Today’s issue of the Chronicle of Higher Education features an interview with Alan Lightman, a professor of physics and the humanities at M.I.T. Lightman recently edited a collection of essays, Living With the Genie, in which various authors examine the effects of technology (both good and bad) on our lives. Because it’s only available by subscription, I’ve excerpted a sizeable chunk of the interview.
Q. You remark early in the essay that technology is making life faster and pushing out opportunities for quiet contemplation. What’s the effect of this on our culture?
A. We have our spiritual lives compromised. We have become a nation without values and without a centeredness, without a belief system. If we have a belief system, it’s money and power. I think the lack of that centeredness is one of the consequences. It is part of our poor relationship with other nations in the world. Other countries sense our lack of values. Before you can understand other countries, you need to understand yourself. We don’t have such a foundation. We just have a blind pursuit of money.

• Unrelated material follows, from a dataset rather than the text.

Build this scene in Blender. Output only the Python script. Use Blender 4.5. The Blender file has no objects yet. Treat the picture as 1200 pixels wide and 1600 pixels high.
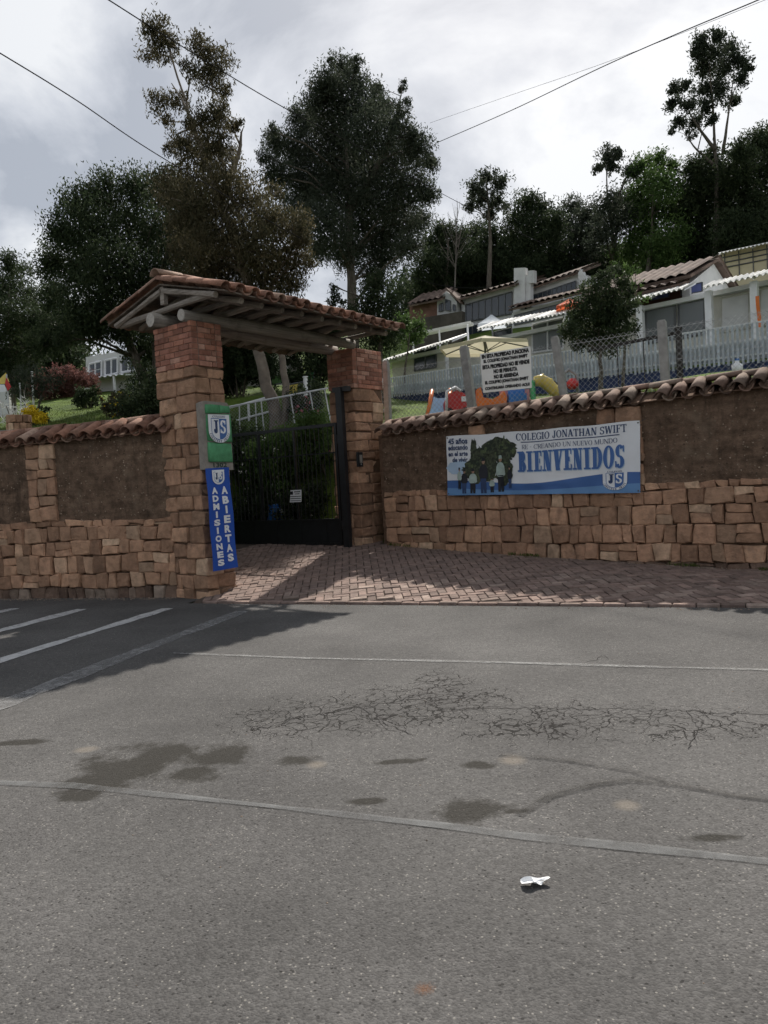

Q. And technology pushes that?
A. The blame is on human beings, but technology has pushed that.
Q. Some of the things you talk about in this essay have been felt in the arts for some time — everything from Brave New World to The Matrix. Do you think that your involvement with literature has given you a sensitivity to these things?
A. Yes. It’s good that you mention those other media, because certainly there are other people who are saying the same thing. The more of us who say this, the better chance we have of being heard.
I think a lot of these ideas are old. In my essay, I refer to Henry David Thoreau’s comments in Walden. In those days, the high technology was the railroad, and that was changing American thinking. Thoreau made this witty comment: “We don’t ride on the railroad; the railroad rides upon us.” Of course, I like that, but I would amend that by saying that technology is just a tool, and we created the railroad, after all.
These ideas have been around for a while, but the pace of the world has accelerated. All of the problems that Thoreau saw 150 years ago are much more acute and have much more devastating consequences.
I would love to push Dr. Lightman on some of these comments, particularly the first one. That relationship between technology and our spiritual lives is tricky and under-theorized, I think. Tools like blogging can actually encourage the sort of contemplation that he is lamenting, but they too seldom do. He’s right. The blame is on human beings, who seem to be sacrificing something of their humanity to these machines. Interesting stuff.